Hasta nos puede brotar la envidia por el gozo con que alguien que ha vuelto es recibido. Y hasta caemos en la comparación, no inspirada por Dios por cierto, quejándonos que nunca hemos recibido un obsequio especial por tantos años de fidelidad y trabajo.
Hasta quizás nos quejamos ante el mismo Dios, ya que Él trataría mejor a los pecadores que a los justos -o a los que se “consideran” justos-. En verdad nadie es justo, ya que es la gracia divina la que nos hace justos y, en mayor o en menor medida todos somos pecadores y necesitamos de la misericordia divina.
Quien se ha mantenido en unión con Dios durante su vida o en el transcurso de la mayor parte de su vida ha gozado de su presencia.
Al hijo mayor de la parábola, como a los que se han mantenido fieles, el Señor les dice “tú siempre has estado conmigo, no me reproches porque no te dí un cabrito para la peña con tus amigos ya que tu alegría ha residido en haber estado siempre conmigo”, “yo soy más importante que el cabrito que no tuviste”. “Has participado de mis desvelos y preocupaciones, y no te he manifestado mi afecto por medio de un cabrito, porque yo siempre me he ofrecido a ti como padre, entregándote lo mejor de mí mismo”. Pero “ahora alégrate porque tu hermano que estaba perdido ha vuelto a compartir con nosotros la vida de la que nunca debió apartarse encandilado por un mundo de espejismos.
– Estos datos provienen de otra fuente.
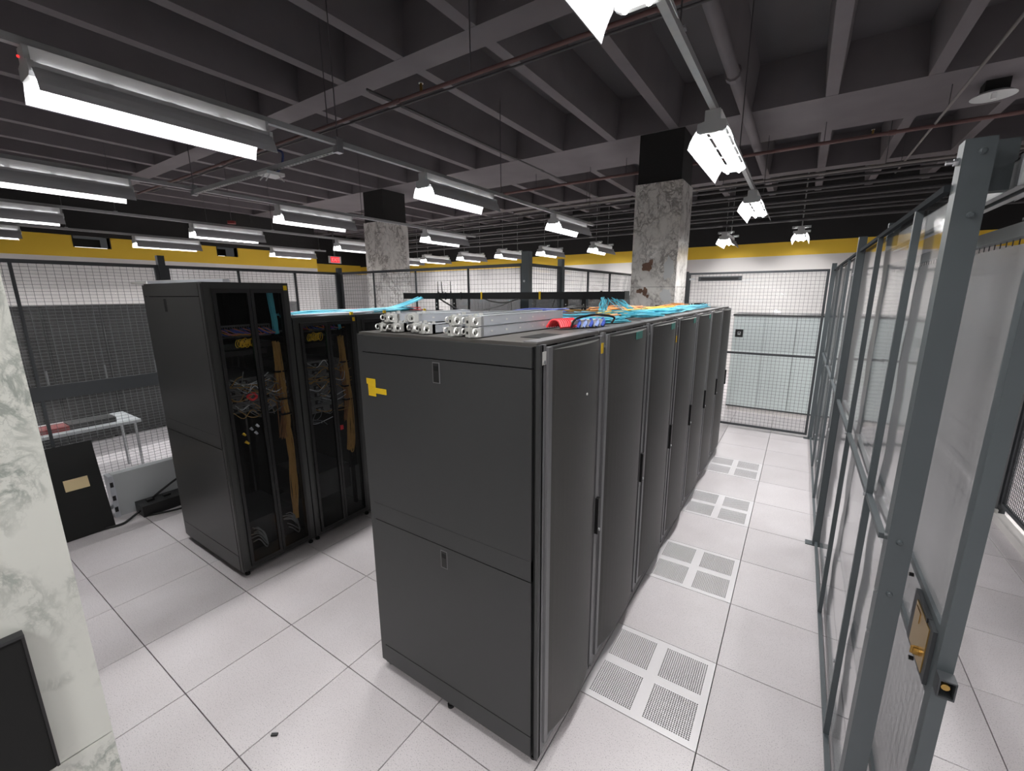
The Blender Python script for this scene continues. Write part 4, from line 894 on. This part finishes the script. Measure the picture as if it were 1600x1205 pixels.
# right-hand glazed fence
def glazed(lab, a0, a1, stiff, seed):
    t = mesh_panel(lab, 'y', F1, a0, a1, z0=.02, mid=1.31, stiff=stiff, m='fence', wires=False, fr=.020, name='glazed_panel', q=.010, stiles=False, topm='rail_matte')
    sheet('clear stiff plastic glazing behind the %s' % lab.split('with')[0].replace('slate ', '').strip(), 'y', F1+.02, a0, a1, .03, ZF-.015, 'panel', .003, seed, name='glazing_sheet')
    for s in stiff:
        for z in (.45, 1.31): B().cyl((F1-.012, s, z), (F1-.020, s, z), .008, 8).build('bolt', 'chrome', t)
glazed('near right fence panel with thin slate bars', .035, 2.41, (.42, 1.41), 21)
glazed('far right fence panel with thin slate bars', 2.47, F2-.03, (3.40, 4.42), 22)
post('slate middle post of the right fence with a foot plate', F1, 2.44, .05, .055, 2.575, 'fence', [(F1-.025, 2.44, 2.3, 'x-'), (F1-.025, 2.44, 1.45, 'x-'), (F1-.025, 2.44, 1.05, 'x-'), (F1-.025, 2.44, .3, 'x-')])
# gate post
t = thing('gate_post', 'thick slate gate post at right with bolt heads', 'post', (.558, 0, 0))
bx(.525, .592, -.033, .033, .0, 2.592).build('upright', 'fence', t, bevel=.006)
for x, z in ((.566, 2.555), (.566, 2.385), (.556, 1.33), (.556, 1.13)): B().tube([(x, -.032, z), (x, -.038, z), (x, -.041, z)], .0105, 12, r2=.006).build('bolt_head', 'fence', t)
B().cyl((.527, .0, 2.54), (.497, .0, 2.54), .006, 8).build('threaded_bolt', 'chrome', t); B().cyl((.525, 0, 2.54), (.514, 0, 2.54), .011, 6).build('nut', 'chrome', t)
for z in (1.34, 1.12, .95): B().cyl((.526, -.012, z), (.518, -.012, z), .006, 8).build('side_bolt', 'chrome', t)
# sliding gate outside
GX = .69
t = thing('sliding_gate', 'slate framed sliding gate with hazy sheet and brass lock at right', 'gate', (GX, 1.1, .03))
bx(GX-.012, GX+.028, -.145, -.095, .03, 2.36).build('lock_stile', 'fence', t, bevel=.003)
bx(GX-.012, GX+.028, 2.3, 2.35, .03, 2.36).build('rear_stile', 'fence', t, bevel=.003)
for z in (.03, 2.32): bx(GX-.010, GX+.024, -.095, 2.3, z, z+.04).build('rail', 'fence', t)
for z in (.84, 1.075): bx(GX-.010, GX+.020, -.095, 2.3, z, z+.026).build('lock_rail', 'fence', t)
for y, z in ((.28, 1.065), (-.02, 1.065), (.45, .835), (.08, .835)):
    B().cyl((GX-.012, y, z), (GX-.026, y, z), .008, 8).build('wing_nut', 'black', t)
w = B()
for i in range(1, 47): w.wire((GX+.012, -.09+2.4*i/47, .05), (GX+.012, -.09+2.4*i/47, 2.33), .0016)
for i in range(1, 46): w.wire((GX+.012, -.09, .05+2.28*i/46), (GX+.012, 2.3, .05+2.28*i/46), .0016)
w.build('wire_mesh', 'wire', t, kind='stuff')
sheet('hazy plastic sheet covering the sliding gate', 'y', GX+.003, -.09, 2.3, .06, 2.30, 'film_gate', .0015, 31)
lk = thing('gate_lock', 'brass mortise lock plate in the sliding gate', 'lock', (GX, .05, .87))
bx(GX-.022, GX+.02, -.09, .17, .868, 1.072).build('lock_case', 'fence_dark', lk); bx(GX-.025, GX-.022, -.06, .12, .885, 1.055).build('brass_plate', 'brass', lk)
B().cyl((GX-.025, .0, .925), (GX-.040, .0, .925), .016, 14).build('cylinder', 'brass', lk); bx(GX-.046, GX-.040, -.003, .003, .912, .938).build('key_slot', 'brass', lk)
bx(GX-.027, GX-.025, .05, .105, 1.0, 1.04).build('plate_ridge', 'brass', lk)
kp = thing('strike_box', 'small black strike box with brass bolt on the sliding gate edge', 'strike', (GX+.015, -.16, .93))
b = B(); b.box(GX-.012, GX+.03, -.19, -.145, .915, .92); b.box(GX-.012, GX+.03, -.19, -.145, .975, .98); b.box(GX-.012, GX-.008, -.19, -.145, .92, .975); b.box(GX+.026, GX+.03, -.19, -.145, .92, .975); b.build('housing', 'fence_dark', kp)
bx(GX-.008, GX+.026, -.15, -.146, .92, .975).build('inside', 'black_matte', kp); B().cyl((GX+.008, -.178, .948), (GX+.008, -.148, .948), .011, 10).build('bolt', 'brass', kp)
t = thing('gate_track', 'silver overhead track of the sliding gate', 'track', (.68, .3, 2.46))
b = B(); b.box(.655, .659, -1.4, 2.4, 2.46, 2.535); b.box(.721, .725, -1.4, 2.4, 2.46, 2.535); b.box(.655, .725, -1.4, 2.4, 2.531, 2.535); b.box(.655, .678, -1.4, 2.4, 2.457, 2.461); b.box(.702, .725, -1.4, 2.4, 2.457, 2.461); b.build('channel', 'galv', t)
bx(.65, .73, -.02, .0, 2.455, 2.54).build('joint_clip', 'chrome', t)
for y in (-.9, .06, 1.9): bx(.60, .66, y, y+.05, 2.46, 2.60).build('wall_bracket', 'fence', t)
t = thing('gate_trolley', 'zinc trolley bolt hanging from the gate track', 'trolley', (.69, -.05, 2.36))
B().cyl((.69, -.08, 2.36), (.69, -.08, 2.462), .010, 10).build('bolt', 'steel', t); B().cyl((.69, -.08, 2.40), (.69, -.08, 2.412), .02, 6).build('nut', 'chrome', t); bx(.672, .708, -.13, -.03, 2.36, 2.368).build('plate', 'fence_dark', t)
# outer fence
mesh_panel('dense wire mesh outer fence panel at the right edge', 'y', 2.02, .4, 3.93, z0=.14, dv=.034, dh=.034, mid=0, wr=.0028)
mesh_panel('dense wire mesh outer fence panel beyond the sliding gate', 'y', 2.02, 4.0, 6.6, z0=.14, dv=.034, dh=.034, mid=0, wr=.0028)
post('dark outer fence post seen past the sliding gate', 2.02, 3.965, .06, .06, 2.5, 'fence_dark')
t = thing('floor_bracket', 'black foot bracket with a zinc bolt at the outer fence', 'bracket', (1.95, 3.93, 0))
bx(1.90, 1.985, 3.90, 3.96, .0, .10).build('bracket', 'black', t, bevel=.006); bx(1.965, 1.985, 3.87, 3.9, .02, .11).build('zinc_plate', 'steel_bright', t)
tag(bx(1.955, 2.09, -.6, 3.88, 0, .075).build('kerb', 'white'), 'white kerb under the outer fence at the right edge', 'kerb')

# ---------------------------------------------------------------- beyond the cage
t = thing('cooling_cabinet', 'pale grey-green cooling cabinet behind the far mesh door', 'cabinet', (-.1, 7.3, 0))
bx(-.80, .62, 6.95, 7.75, .10, 1.76).build('body', 'crac', t, bevel=.01); bx(-.78, .60, 6.97, 7.73, 0, .08).build('plinth', 'white', t); bx(-.80, .62, 6.948, 7.75, .08, .105).build('bottom_edge', 'rack', t); bx(-.82, .64, 6.93, 7.77, 1.76, 1.79).build('top_edge', 'rack', t)
for x in (-.31, .16): bx(x, x+.005, 6.945, 6.95, .12, 1.74).build('door_gap', 'rack_edge', t)
for k in range(9):
    y0 = -2.3+.62*k; zz = 2.04
    t = thing('server_rack', 'dark neighbouring rack beyond the left mesh fence, %s from the left' % (bn+['ninth'])[k], 'server rack', (-9.05, y0+.3, 0), 'racks in the neighbouring cage')
    bx(-9.6, -8.56, y0, y0+.605, .05, zz).build('body', 'black', t)
    d = bx(-8.556, -8.54, y0+.02, y0+.585, .08, zz-.03).build('door', 'black_matte', t)
    for q in (.06, .30, .52): bx(-8.5398, -8.532, y0+q, y0+q+.02, .1, zz-.05).build('door_strip', 'server_dark', d)
    bx(-8.54, -8.52, y0+.53, y0+.55, .95, 1.15).build('handle', 'server', d)
    b = B()
    for j in range(12): b.box(-8.5395, -8.536, y0+.05, y0+.50, .2+j*.145, .2+j*.145+.008)
    b.build('shelf_edge', 'server_dark', d, kind='stuff')
    for x in (-9.5, -8.65):
        for yy in (y0+.06, y0+.54): B().cyl((x, yy, 0), (x, yy, .06), .02, 8).build('levelling_foot', 'black', t)
for k in range(7):
    x0 = -7.6+.66*k; zz = 2.12
    t = thing('server_rack', 'dark neighbouring rack behind the raceway fence, %s from the left' % bn[k], 'server rack', (x0+.3, 7.4, 0), 'racks beyond the raceway fence')
    bx(x0, x0+.62, 6.92, 7.9, .05, zz).build('body', 'lrack', t)
    d = bx(x0+.02, x0+.60, 6.90, 6.916, .08, zz-.03).build('door', 'rack', t)
    bx(x0+.54, x0+.56, 6.885, 6.90, .95, 1.15).build('handle', 'server', d)
    for yy in (6.98, 7.84):
        for x in (x0+.06, x0+.55): B().cyl((x, yy, 0), (x, yy, .06), .02, 8).build('levelling_foot', 'black', t)
t = thing('work_table', 'grey folding table beyond the left fence', 'table', (-6.7, -.75, 0))
bx(-7.05, -6.4, -1.7, -.15, .665, .70).build('top', 'grey_case', t, bevel=.004)
for x in (-7.0, -6.45):
    for y in (-1.65, -.2): B().cyl((x, y, 0), (x, y, .665), .014, 8).build('leg', 'galv', t)
t = thing('red_black_device', 'red and black device lying on the folding table beyond the fence', 'device', (-6.6, -.65, .70))
bx(-6.75, -6.5, -.75, -.35, .701, .76).build('case', 'black', t, bevel=.006); bx(-6.75, -6.5, -.98, -.752, .701, .75).build('red_half', 'dkred', t, bevel=.006)
tag(bx(-6.7, -6.5, -1.5, -1.1, .701, .80).build('carton', 'grey_case', bevel=.003), 'pale carton on the folding table near the marble column edge', 'carton')

# ---------------------------------------------------------------- by the left fence
t = thing('leaning_board', 'black rack side panel leaning against the left fence with a beige label', 'board', (-5.15, -1.0, 0))
ax = Vector((-.24, 0, .86)).normalized(); ay = Vector((0, 1, 0)); an = ax.cross(ay)
c = Vector((-5.09, -1.12, .002)) + ax*.43
B().obox(c, ax, ay, an, .43, .29, .008).build('board', 'black_matte', t, bevel=.003)
B().obox(c + ax*.06 + ay*.115 - an*.0095, ax, ay, an, .052, .082, .0012).build('beige_label', 'beige', t)
B().obox(c + ax*.06 + ay*.115 + an*.0095, ax, ay, an, .052, .082, .0012).build('beige_label', 'beige', t)
t = thing('grey_chassis', 'grey server chassis standing on edge against the left fence', 'chassis', (-5.33, -.45, 0))
bx(-5.41, -5.31, -.74, -.10, .0, .44).build('case', 'grey_case', t, bevel=.004); bx(-5.425, -5.295, -.775, -.735, .0, .435).build('front_frame', 'steel', t)
for z in (.06, .18, .32): bx(-5.295, -5.292, -.77, -.745, z, z+.05).build('drive_bay', 'black', t)
t = thing('power_strip_box', 'black power box on the floor beside the grey chassis', 'power box', (-5.15, -.42, 0))
bx(-5.27, -5.06, -.62, -.14, .0, .115).build('case', 'black', t, bevel=.008)
for k in range(3): bx(-5.2, -5.15, -.55+k*.14, -.49+k*.14, .115, .135).build('plug', 'black', t, bevel=.004)
for lab, pts, r in (('thick black cord arching over the black power box', [(-5.16, -.50, .14), (-5.12, -.40, .22), (-5.1, -.25, .30), (-5.05, -.05, .34)], .011),
                    ('black cord snaking from the power box to the leaning board', [(-5.15, -.62, .05), (-5.10, -.72, .02), (-5.06, -.80, .015), (-5.10, -.92, .015)], .011),
                    ('black cord lying on the floor before the power box', [(-5.05, -.58, .012), (-4.98, -.42, .012), (-4.92, -.28, .012), (-4.75, -.20, .012)], .009)):
    tag(B().tube(spline(pts), r, 7).build('power_lead', 'bcable', smooth=True), lab, 'cord', 'black power cords')
# bits on the floor
tag(B().obox((-1.79, -1.07, .004), Vector((.8,.6,0)), Vector((-.6,.8,0)), Vector((0,0,1)), .016, .007, .004).build('debris_scrap', 'black'), 'small black scrap on the floor tiles near the camera', 'scrap')
for lo in LAMPS: lo['label'] = 'glow of the tubes'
El que se había ido detrás de otros amores a los que consideraba superiores, o de otros dioses como el pueblo de Israel tras el becerro de oro, ha vuelto, alegrémonos y hagamos fiesta por el retorno”.
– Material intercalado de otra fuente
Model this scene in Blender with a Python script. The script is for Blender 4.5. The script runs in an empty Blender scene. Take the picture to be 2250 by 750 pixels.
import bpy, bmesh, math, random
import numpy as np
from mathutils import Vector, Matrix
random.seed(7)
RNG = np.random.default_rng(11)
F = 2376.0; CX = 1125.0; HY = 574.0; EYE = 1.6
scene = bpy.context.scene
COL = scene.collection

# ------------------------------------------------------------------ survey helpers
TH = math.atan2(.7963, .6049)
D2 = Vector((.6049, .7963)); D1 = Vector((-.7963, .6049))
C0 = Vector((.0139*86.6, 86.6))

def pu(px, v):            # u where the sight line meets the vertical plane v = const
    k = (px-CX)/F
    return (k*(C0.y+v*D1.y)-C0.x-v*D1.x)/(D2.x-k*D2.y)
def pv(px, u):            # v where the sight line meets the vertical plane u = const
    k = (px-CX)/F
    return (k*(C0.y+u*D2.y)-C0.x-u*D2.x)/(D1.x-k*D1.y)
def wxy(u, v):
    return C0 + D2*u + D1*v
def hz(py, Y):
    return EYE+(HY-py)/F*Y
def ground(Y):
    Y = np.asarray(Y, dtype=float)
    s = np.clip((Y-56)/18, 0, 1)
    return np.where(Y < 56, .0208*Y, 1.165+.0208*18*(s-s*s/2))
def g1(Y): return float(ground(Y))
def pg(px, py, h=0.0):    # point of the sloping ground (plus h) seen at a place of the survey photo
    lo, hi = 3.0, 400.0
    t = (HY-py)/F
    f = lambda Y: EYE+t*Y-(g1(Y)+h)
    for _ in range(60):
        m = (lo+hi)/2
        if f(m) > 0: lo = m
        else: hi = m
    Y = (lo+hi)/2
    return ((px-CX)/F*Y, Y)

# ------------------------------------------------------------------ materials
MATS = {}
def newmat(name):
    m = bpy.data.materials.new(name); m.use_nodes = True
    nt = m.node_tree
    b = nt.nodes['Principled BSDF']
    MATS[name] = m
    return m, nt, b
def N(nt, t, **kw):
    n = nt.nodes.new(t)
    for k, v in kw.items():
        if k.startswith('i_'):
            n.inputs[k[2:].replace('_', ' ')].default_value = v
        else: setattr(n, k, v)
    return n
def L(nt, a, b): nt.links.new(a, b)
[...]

Hermanos, felices por las enseñanzas que nos deja Jesús, pidámosle que nos ayude a entender y vivir sus enseñanzas, que nos conceda el que podamos estar alegres siempre que recuperemos a alguien que se había perdido pero que se ha convertido y, reparando sus yerros se ha integrado nuevamente a la casa del Padre común de todos.

Cngo Ricardo B. Mazza. Cura párroco de la parroquia “San Juan Bautista”, en Santa Fe de la Vera Cruz, Argentina. Homilía en el domingo XXIV del tiempo ordinario, ciclo “C”. 12 de septiembre de 2010.